BEGIN

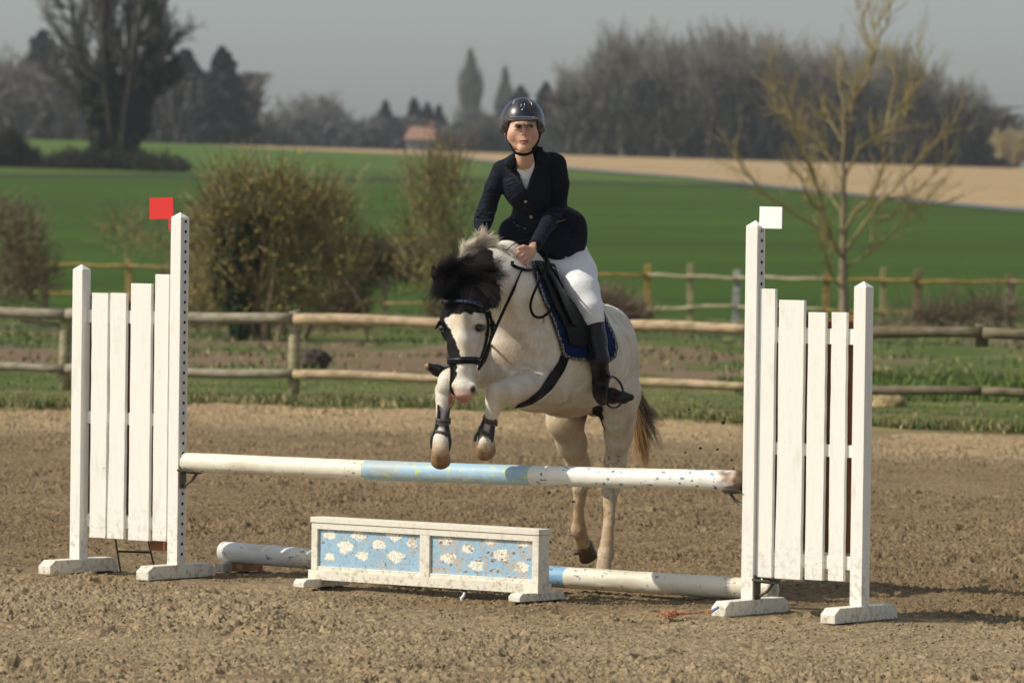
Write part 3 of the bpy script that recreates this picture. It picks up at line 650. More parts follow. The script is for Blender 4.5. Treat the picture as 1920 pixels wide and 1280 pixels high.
# young tree with yellow lichen on the right
def young_tree():
    dd = 87.0; b = P(1583, 610, dd); root = empty('young_bare_tree', (b.x, b.y, float(zg(b.x, b.y)))); tag(root, 'young bare tree with yellow lichen on its branches in front of the field fence', 'tree')
    rng = np.random.default_rng(5)
    S = [[(1583, 610), (1582, 560), (1581, 500), (1582, 440), (1583, 380), (1582, 320), (1583, 260), (1582, 210)],
         [(1583, 490), (1560, 450), (1545, 400), (1530, 340), (1505, 290), (1490, 240), (1478, 190), (1462, 150)], [(1582, 480), (1540, 430), (1480, 395), (1430, 360), (1395, 320), (1375, 290)],
         [(1584, 500), (1625, 480), (1670, 440), (1710, 400), (1760, 350)], [(1583, 470), (1620, 420), (1660, 370), (1700, 330), (1730, 290), (1790, 230)],
         [(1583, 440), (1600, 400), (1640, 360), (1660, 300), (1640, 260), (1690, 235), (1700, 170)], [(1582, 350), (1560, 300), (1530, 260), (1480, 220), (1455, 205)],
         [(1583, 330), (1610, 280), (1660, 240), (1695, 190), (1730, 120)], [(1583, 270), (1560, 230), (1540, 215)], [(1583, 215), (1600, 190), (1625, 150), (1635, 100), (1622, 60), (1612, 20), (1610, -10)],
         [(1634, 120), (1650, 70), (1668, 30), (1670, 0)], [(1583, 215), (1575, 160), (1570, 130)], [(1545, 400), (1520, 380), (1500, 330), (1480, 320)], [(1530, 340), (1500, 270), (1450, 190), (1445, 120)],
         [(1635, 110), (1640, 60), (1655, 20)], [(1660, 370), (1700, 370), (1740, 340), (1780, 290)], [(1583, 545), (1560, 520), (1548, 480), (1540, 450)], [(1695, 190), (1730, 150), (1720, 90)],
         [(1583, 400), (1550, 360), (1530, 350), (1515, 320)], [(1660, 240), (1680, 150), (1675, 100)], [(1625, 480), (1640, 420), (1700, 390), (1770, 380)], [(1583, 300), (1590, 240), (1600, 180), (1590, 120)]]
    m = MB(); tw = []
    for k, st in enumerate(S):
        n = len(st); off = rng.normal(0, .35) if k else 0
        fine = []
        for i in range(n - 1):
            for t in np.linspace(0, 1, 5)[:-1]:
                fine.append(((st[i][0] * (1 - t) + st[i + 1][0] * t), (st[i][1] * (1 - t) + st[i + 1][1] * t)))
        fine.append(st[-1]); N = len(fine)
        pts = [P(a + rng.normal(0, 1.2) * (j > 0), c + rng.normal(0, 1), dd + off * (j / N) * 2.2) for j, (a, c) in enumerate(fine)]
        r0 = .080 if k == 0 else (.030 if n > 5 else .022); rad = np.linspace(r0, r0 * .22, N)
        yel = np.array([.29, .235, .09]) * rng.uniform(.7, 1.15); col = np.array([.22, .18, .11]) if k == 0 else yel
        cc = np.repeat((np.array([.23, .18, .12]) * (1 - .6 * (k > 0)) + .6 * (k > 0) * yel)[None], 1, 0)
        m.tube(pts, rad, 8, col=tuple(cc[0]))
        for j in range(3 if k else 12, N):
            for _ in range(2 if k else 1):
                q = np.array(pts[j]); dr = np.array(pts[j] - pts[j - 1]); dr /= np.linalg.norm(dr); s = rng.normal(0, .55, 3) + dr + [0, 0, .25]; s /= np.linalg.norm(s)
                grow(tw, q, s, rng.uniform(.22, .65), .0075, 2, dict(steps=4, wob=.12, up=.08, lev=4, kids=[0, 0, 1, 0], ang=(20, 50), lr=(.3, .6), pk=.55), rng)
    m.build('trunk', BARK, root, True)
    m = MB(); segs_to(m, tw, .0032, (.34, .27, .10), (.30, .23, .10)); m.build('crown', BARK, root, True)
young_tree()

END

WRITTEN INSTRUCTION>
Reproduce every line of the material precisely, omitting its pictures.

COMPLETED TASK>
Write part 3 of the bpy script that recreates this picture. It picks up at line 650. More parts follow. The script is for Blender 4.5. Treat the picture as 1920 pixels wide and 1280 pixels high.
# young tree with yellow lichen on the right
def young_tree():
    dd = 87.0; b = P(1583, 610, dd); root = empty('young_bare_tree', (b.x, b.y, float(zg(b.x, b.y)))); tag(root, 'young bare tree with yellow lichen on its branches in front of the field fence', 'tree')
    rng = np.random.default_rng(5)
    S = [[(1583, 610), (1582, 560), (1581, 500), (1582, 440), (1583, 380), (1582, 320), (1583, 260), (1582, 210)],
         [(1583, 490), (1560, 450), (1545, 400), (1530, 340), (1505, 290), (1490, 240), (1478, 190), (1462, 150)], [(1582, 480), (1540, 430), (1480, 395), (1430, 360), (1395, 320), (1375, 290)],
         [(1584, 500), (1625, 480), (1670, 440), (1710, 400), (1760, 350)], [(1583, 470), (1620, 420), (1660, 370), (1700, 330), (1730, 290), (1790, 230)],
         [(1583, 440), (1600, 400), (1640, 360), (1660, 300), (1640, 260), (1690, 235), (1700, 170)], [(1582, 350), (1560, 300), (1530, 260), (1480, 220), (1455, 205)],
         [(1583, 330), (1610, 280), (1660, 240), (1695, 190), (1730, 120)], [(1583, 270), (1560, 230), (1540, 215)], [(1583, 215), (1600, 190), (1625, 150), (1635, 100), (1622, 60), (1612, 20), (1610, -10)],
         [(1634, 120), (1650, 70), (1668, 30), (1670, 0)], [(1583, 215), (1575, 160), (1570, 130)], [(1545, 400), (1520, 380), (1500, 330), (1480, 320)], [(1530, 340), (1500, 270), (1450, 190), (1445, 120)],
         [(1635, 110), (1640, 60), (1655, 20)], [(1660, 370), (1700, 370), (1740, 340), (1780, 290)], [(1583, 545), (1560, 520), (1548, 480), (1540, 450)], [(1695, 190), (1730, 150), (1720, 90)],
         [(1583, 400), (1550, 360), (1530, 350), (1515, 320)], [(1660, 240), (1680, 150), (1675, 100)], [(1625, 480), (1640, 420), (1700, 390), (1770, 380)], [(1583, 300), (1590, 240), (1600, 180), (1590, 120)]]
    m = MB(); tw = []
    for k, st in enumerate(S):
        n = len(st); off = rng.normal(0, .35) if k else 0
        fine = []
        for i in range(n - 1):
            for t in np.linspace(0, 1, 5)[:-1]:
                fine.append(((st[i][0] * (1 - t) + st[i + 1][0] * t), (st[i][1] * (1 - t) + st[i + 1][1] * t)))
        fine.append(st[-1]); N = len(fine)
        pts = [P(a + rng.normal(0, 1.2) * (j > 0), c + rng.normal(0, 1), dd + off * (j / N) * 2.2) for j, (a, c) in enumerate(fine)]
        r0 = .080 if k == 0 else (.030 if n > 5 else .022); rad = np.linspace(r0, r0 * .22, N)
        yel = np.array([.29, .235, .09]) * rng.uniform(.7, 1.15); col = np.array([.22, .18, .11]) if k == 0 else yel
        cc = np.repeat((np.array([.23, .18, .12]) * (1 - .6 * (k > 0)) + .6 * (k > 0) * yel)[None], 1, 0)
        m.tube(pts, rad, 8, col=tuple(cc[0]))
        for j in range(3 if k else 12, N):
            for _ in range(2 if k else 1):
                q = np.array(pts[j]); dr = np.array(pts[j] - pts[j - 1]); dr /= np.linalg.norm(dr); s = rng.normal(0, .55, 3) + dr + [0, 0, .25]; s /= np.linalg.norm(s)
                grow(tw, q, s, rng.uniform(.22, .65), .0075, 2, dict(steps=4, wob=.12, up=.08, lev=4, kids=[0, 0, 1, 0], ang=(20, 50), lr=(.3, .6), pk=.55), rng)
    m.build('trunk', BARK, root, True)
    m = MB(); segs_to(m, tw, .0032, (.34, .27, .10), (.30, .23, .10)); m.build('crown', BARK, root, True)
young_tree()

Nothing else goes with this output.